The e-commerce giant recruited hundreds of thousands of warehouse workers, built a vast network of contract drivers, and led the way in using technology to hire, track, and manage its workforce.

Now, interviews and internal strategy documents reviewed by The New York Times reveal that Amazon executives see the company approaching its next major transformation — replacing more than half a million jobs with robots.

Amazon’s U.S. workforce has more than tripled since 2018, reaching nearly 1.2 million employees.

Yet its automation team projects the company could avoid hiring more than 160,000 additional workers in the U.S. by 2027, saving roughly 30 cents per item picked, packed, and shipped.

Executives told the board last year that they expect robotic automation to help Amazon sustain its growth while avoiding further expansion of its U.S. workforce, even as product sales are projected to double by 2033.

At newer facilities built for ultra-fast deliveries, Amazon is experimenting with warehouse models that employ very few humans.

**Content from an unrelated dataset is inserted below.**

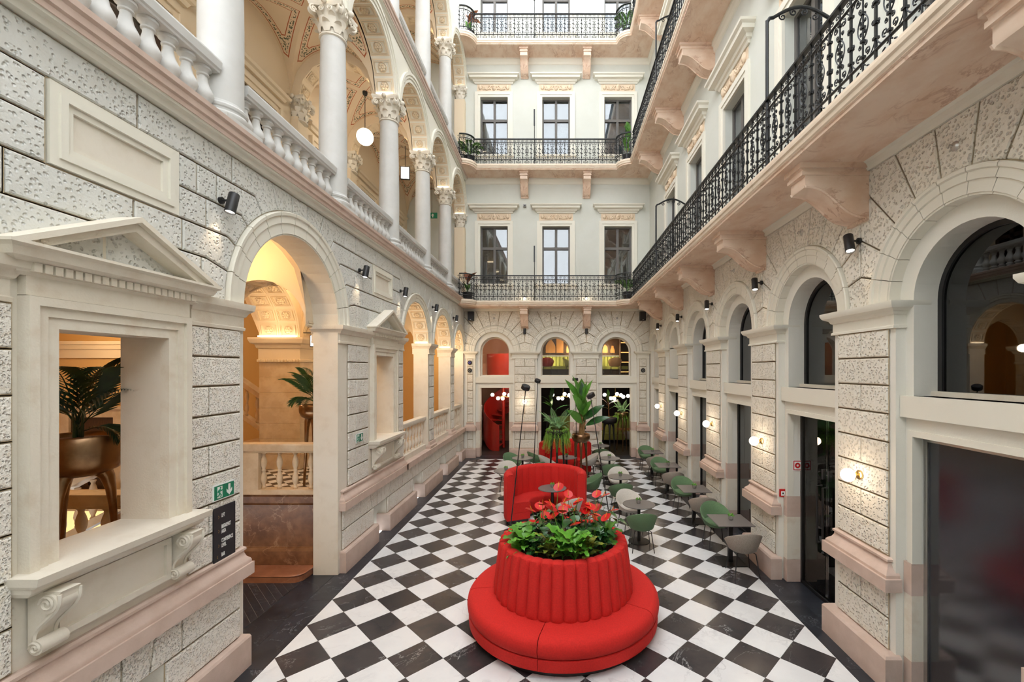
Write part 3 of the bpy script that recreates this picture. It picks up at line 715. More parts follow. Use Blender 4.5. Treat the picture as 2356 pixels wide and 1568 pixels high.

Internal papers also outline the robotics team’s long-term ambition to automate up to 75% of its operations.

The documents recommend steering clear of terms like “automation” and “artificial intelligence,” preferring “advanced technology” or substituting “robot” with “cobot” to convey human collaboration.

“Nobody else has the same incentive as Amazon to find the way to automate,” said Daron Acemoglu, a Massachusetts Institute of Technology professor and last year’s Nobel laureate in economic science. If Amazon’s plans succeed, “one of the biggest employers in the United States will become a net job destroyer, not a net job creator,” he added.

Amazon, however, said the documents obtained by The Times were incomplete and did not reflect its full hiring strategy.

Company spokesperson Kelly Nantel said Amazon still plans to recruit 250,000 employees for the upcoming holiday season.

“That you have efficiency in one part of the business doesn’t tell the whole story for the total impact it might have,” said Udit Madan, head of worldwide operations at Amazon, “either in a particular community or for the country overall.”